I am new to Scala, and ran across a small hiccup that has been annoying me.

Initializing two vars in parallel works great: var (x,y) = (1,2)

However I can't find a way to assign new values in parallel: (x,y) = (x+y,y-x) //invalid syntax

I end up writing something like this: val xtmp = x+y; y = x-y; x = xtmp

I realize writing functional code is one way of avoiding this, but there are certain situations where vars just make more sense.

I have two questions:

1) Is there a better way of doing this? Am I missing something?

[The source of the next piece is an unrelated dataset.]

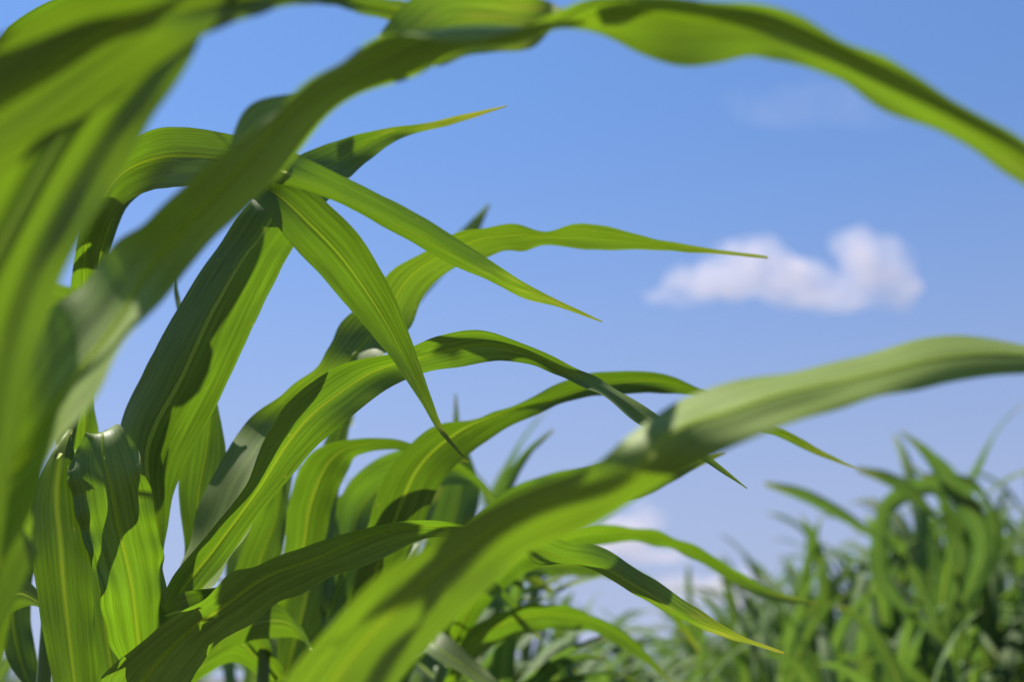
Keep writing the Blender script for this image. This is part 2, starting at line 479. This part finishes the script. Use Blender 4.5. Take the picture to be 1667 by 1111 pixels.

2) What is the reason for not allowing true parallel assignment?

+1  A: 

Scala has 2 types of variables: vals and vars. Vals are similar to Java's final variables, so as far as I understand from what you're asking, the only way to assign new values in parallel to vals is by:

scala> val (x, y) = (1, 2);

or

scala> val s = (3, 4);
s: (Int, Int) = (3,4)

scala> s._1
res1: Int = 3

scala> s._2
res2: Int = 4
hyperboreean
I understand why you can't assign a new value to a val. I am talking about parallel assignment of vars. In the code from my question, x and y are both vars.
dbyrne
He's asking if you can do `val (x,y) = (1,2)` and `var (x,y) = (1,2)` then why can't you do `var x; var y; (x,y) = (1,2)`?
Ken Bloom
+7  A: 

Unfortunately, you cannot do multiple assignments in Scala. But you may use tuples, if they fit your problem:

scala> var xy = (1,2)
xy: (Int, Int) = (1,2)

scala> xy = (xy._1 + xy._2, xy._2 - xy._1)
xy: (Int, Int) = (3,1)

This way, xy is one tuple with two values. The first value can be accessed using xy._1, the second one using xy._2.